+++ Data excerpt

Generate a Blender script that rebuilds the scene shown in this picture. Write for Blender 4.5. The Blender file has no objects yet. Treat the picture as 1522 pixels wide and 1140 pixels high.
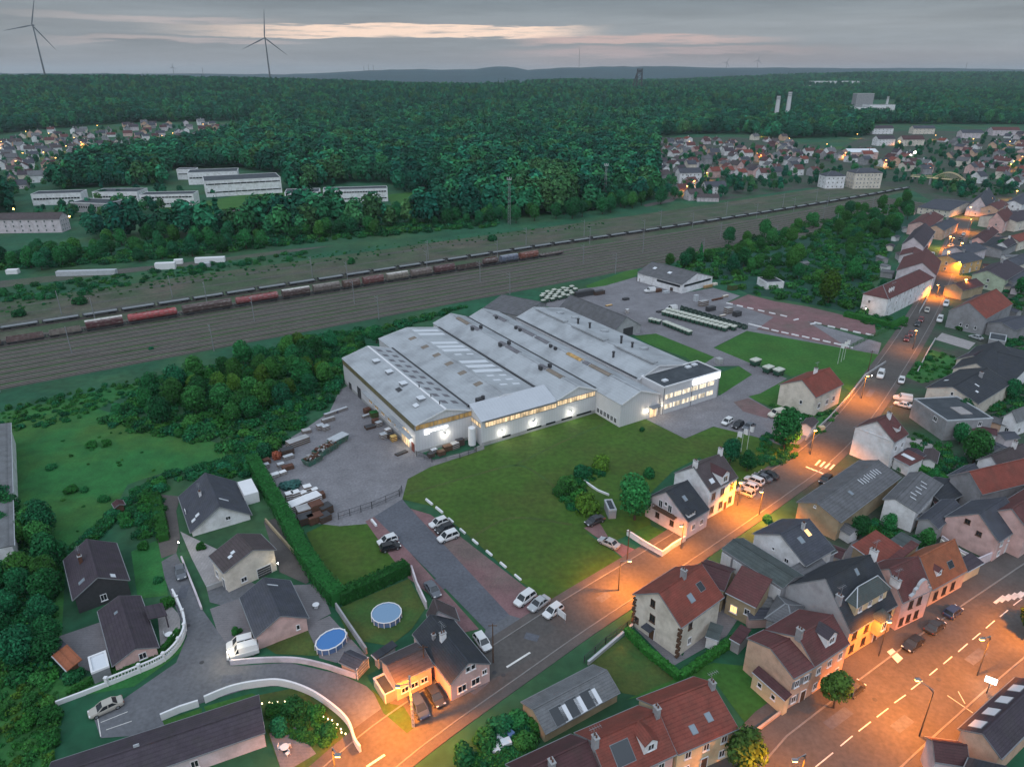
import bpy, bmesh, math, random
from mathutils import Vector, Matrix, noise
rnd = random.Random(7)
PI = math.pi
SC = bpy.context.scene
COL = SC.collection
# ------------------------------------------------------------------ camera model (photo is 1522 x 1140)
F = 1040.0; YH = 113.0; CH = 85.0
PITCH = math.atan((570 - YH) / F); CP, SP = math.cos(PITCH), math.sin(PITCH)

def ray(px, py):
    x = (px - 761) / F; y = (570 - py) / F
    return Vector((x, CP + y * SP, -SP + y * CP))

def W(px, py, z=0.0):
    d = ray(px, py); t = (z - CH) / d.z
    return Vector((d.x * t, d.y * t, z))

def HZ(y, py):
    k = (570 - py) / F
    return CH + y * (k * CP - SP) / (CP + k * SP)

def sstep(a, b, x):
    t = min(1, max(0, (x - a) / (b - a)))
    return t * t * (3 - 2 * t)

def lerp_tab(tab, x):
    if x <= tab[0][0]: return tab[0][1]
    for (a, va), (b, vb) in zip(tab, tab[1:]):
        if x <= b: return va + (vb - va) * (x - a) / (b - a)
    return tab[-1][1]

HT = [(-.75, 74), (-.5, 71), (-.35, 64), (-.25, 57), (-.1, 51), (0, 49), (.12, 44), (.22, 41), (.32, 40), (.5, 38), (.75, 38)]
def terrain(x, y):
    if y < 950: return 0.0
    az = x / max(y, 1)
    h = lerp_tab(HT, az) * sstep(950, 2250, y)
    h -= 45 * sstep(2350, 3000, y) * sstep(-.1, .2, -az)
    if y > 2500:      # wooded rise on the right, behind the chimneys
        h += 40 * sstep(2600, 3700, y) * sstep(.12, .5, az) * (1 - sstep(3900, 5000, y))
    h += 6 * sstep(1100, 1600, y) * noise.noise(Vector((x / 420, y / 420, 3.1)))
    return h

def T(px, py):
    """where the sight line through a pixel meets the ground"""
    d = ray(px, py); o = Vector((0, 0, CH)); t = 400.0
    if d.z < 0 and CH / -d.z * d.y < 940: return W(px, py, 0)
    while t < 6000:
        p = o + d * t
        if p.z <= terrain(p.x, p.y): return Vector((p.x, p.y, terrain(p.x, p.y)))
        t += 4
    p = o + d * 2000
    return Vector((p.x, p.y, terrain(p.x, p.y)))

# ------------------------------------------------------------------ materials
def new_mat(name):
    m = bpy.data.materials.new(name); m.use_nodes = True
    nt = m.node_tree; nt.nodes.clear()
    out = nt.nodes.new('ShaderNodeOutputMaterial'); b = nt.nodes.new('ShaderNodeBsdfPrincipled')
    nt.links.new(b.outputs[0], out.inputs[0])
    return m, nt, b

def mat(name, col, rough=.85, var=.22, scale=1.5, bump=0.0, stripe=None, tint=None, metal=0.0, world=False, fine=.5, spec=.3, detail=6):
    """noise-mottled surface; stripe=(axis, size, depth) adds courses; tint=(colour, scale, amount) adds big patches"""
    m, nt, b = new_mat(name); N = nt.nodes.new; L = nt.links.new
    tc = N('ShaderNodeNewGeometry') if world else N('ShaderNodeTexCoord')
    co = tc.outputs['Position'] if world else tc.outputs['Object']
    nz = N('ShaderNodeTexNoise'); nz.inputs['Scale'].default_value = scale; nz.inputs['Detail'].default_value = detail; nz.inputs['Roughness'].default_value = .65
    L(co, nz.inputs['Vector'])
    mr = N('ShaderNodeMapRange'); mr.inputs[1].default_value = .25; mr.inputs[2].default_value = .75
    mr.inputs[3].default_value = 1 - var; mr.inputs[4].default_value = 1 + var
    L(nz.outputs['Fac'], mr.inputs[0])
    last = mr.outputs[0]
    if fine:
        n2 = N('ShaderNodeTexNoise'); n2.inputs['Scale'].default_value = scale * 9; n2.inputs['Detail'].default_value = 3
        L(co, n2.inputs['Vector'])
        m2 = N('ShaderNodeMapRange'); m2.inputs[1].default_value = .3; m2.inputs[2].default_value = .7
        m2.inputs[3].default_value = 1 - var * fine; m2.inputs[4].default_value = 1 + var * fine
        L(n2.outputs['Fac'], m2.inputs[0])
        mm = N('ShaderNodeMath'); mm.operation = 'MULTIPLY'; L(last, mm.inputs[0]); L(m2.outputs[0], mm.inputs[1]); last = mm.outputs[0]
    if stripe:
        ax, size, depth = stripe
        sx = N('ShaderNodeSeparateXYZ'); L(co, sx.inputs[0])
        f = N('ShaderNodeMath'); f.operation = 'DIVIDE'; f.inputs[1].default_value = size; L(sx.outputs[ax], f.inputs[0])
        g = N('ShaderNodeMath'); g.operation = 'FRACT'; L(f.outputs[0], g.inputs[0])
        h = N('ShaderNodeMapRange'); h.inputs[1].default_value = 0; h.inputs[2].default_value = .35; h.inputs[3].default_value = 1 - depth; h.inputs[4].default_value = 1
        L(g.outputs[0], h.inputs[0])
        mm = N('ShaderNodeMath'); mm.operation = 'MULTIPLY'; L(last, mm.inputs[0]); L(h.outputs[0], mm.inputs[1]); last = mm.outputs[0]
    rgb = N('ShaderNodeRGB'); rgb.outputs[0].default_value = (*col, 1); base = rgb.outputs[0]
    if tint:
        tcol, ts, ta = tint
        n3 = N('ShaderNodeTexNoise'); n3.inputs['Scale'].default_value = ts; n3.inputs['Detail'].default_value = 5; n3.inputs['Roughness'].default_value = .6
        L(co, n3.inputs['Vector'])
        m3 = N('ShaderNodeMapRange'); m3.inputs[1].default_value = .44; m3.inputs[2].default_value = .66; m3.inputs[3].default_value = 0; m3.inputs[4].default_value = ta
        L(n3.outputs['Fac'], m3.inputs[0])
        mx = N('ShaderNodeMix'); mx.data_type = 'RGBA'; L(m3.outputs[0], mx.inputs[0]); L(base, mx.inputs[6]); mx.inputs[7].default_value = (*tcol, 1)
        base = mx.outputs[2]
    vm = N('ShaderNodeVectorMath'); vm.operation = 'SCALE'; L(base, vm.inputs[0]); L(last, vm.inputs['Scale'])
    L(vm.outputs[0], b.inputs['Base Color'])
    b.inputs['Roughness'].default_value = rough; b.inputs['Metallic'].default_value = metal
    b.inputs['Specular IOR Level'].default_value = spec
    if bump:
        bp = N('ShaderNodeBump'); bp.inputs['Strength'].default_value = bump; bp.inputs['Distance'].default_value = .06
        L(last, bp.inputs['Height']); L(bp.outputs[0], b.inputs['Normal'])
    return m

def glow(name, col, strength, bands=0):
    m, nt, b = new_mat(name)
    b.inputs['Base Color'].default_value = (col[0] * .3, col[1] * .3, col[2] * .3, 1)
    b.inputs['Emission Color'].default_value = (*col, 1); b.inputs['Emission Strength'].default_value = strength
    if bands:   # lit translucent sheeting: strips of differing brightness
        N = nt.nodes.new; L = nt.links.new
        tc = N('ShaderNodeTexCoord'); mp = N('ShaderNodeMapping'); mp.inputs['Scale'].default_value = (bands, bands, .25); L(tc.outputs['Object'], mp.inputs[0])
        nz = N('ShaderNodeTexNoise'); nz.inputs['Scale'].default_value = 1; nz.inputs['Detail'].default_value = 2; L(mp.outputs[0], nz.inputs['Vector'])
        mr = N('ShaderNodeMapRange'); mr.inputs[1].default_value = .35; mr.inputs[2].default_value = .68; mr.inputs[3].default_value = strength * .2; mr.inputs[4].default_value = strength * 1.25
        L(nz.outputs['Fac'], mr.inputs[0]); L(mr.outputs[0], b.inputs['Emission Strength'])
    return m

def paint(name, rough=.3, metal=.0):
    """vehicle paint: colour comes from the object's own colour"""
    m, nt, b = new_mat(name)
    oi = nt.nodes.new('ShaderNodeObjectInfo'); base = oi.outputs['Color']
    if rough > .5:      # old paint: rust and pale dusty streaks
        for col, sc, lo, hi, st in (((.07, .05, .04), .9, .45, .7, (1, 1, .5)), ((.30, .28, .26), .7, .52, .72, (1, 1, 2.2))):
            tc = nt.nodes.new('ShaderNodeTexCoord'); mp = nt.nodes.new('ShaderNodeMapping'); mp.inputs['Scale'].default_value = st; nt.links.new(tc.outputs['Object'], mp.inputs[0])
            nz = nt.nodes.new('ShaderNodeTexNoise'); nz.inputs['Scale'].default_value = sc; nz.inputs['Detail'].default_value = 6; nt.links.new(mp.outputs[0], nz.inputs['Vector'])
            mr = nt.nodes.new('ShaderNodeMapRange'); mr.inputs[1].default_value = lo; mr.inputs[2].default_value = hi; mr.inputs[4].default_value = .6; nt.links.new(nz.outputs['Fac'], mr.inputs[0])
            mx = nt.nodes.new('ShaderNodeMix'); mx.data_type = 'RGBA'; nt.links.new(mr.outputs[0], mx.inputs[0]); nt.links.new(base, mx.inputs[6]); mx.inputs[7].default_value = (*col, 1); base = mx.outputs[2]
    nt.links.new(base, b.inputs['Base Color'])
    b.inputs['Roughness'].default_value = rough; b.inputs['Metallic'].default_value = metal
    b.inputs['Coat Weight'].default_value = .4; b.inputs['Coat Roughness'].default_value = .1
    return m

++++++

— Directive —
Using the data above, copy each line that contains "scene".

— Response to this exercise —
Generate a Blender script that rebuilds the scene shown in this picture. Write for Blender 4.5. The Blender file has no objects yet. Treat the picture as 1522 pixels wide and 1140 pixels high.
SC = bpy.context.scene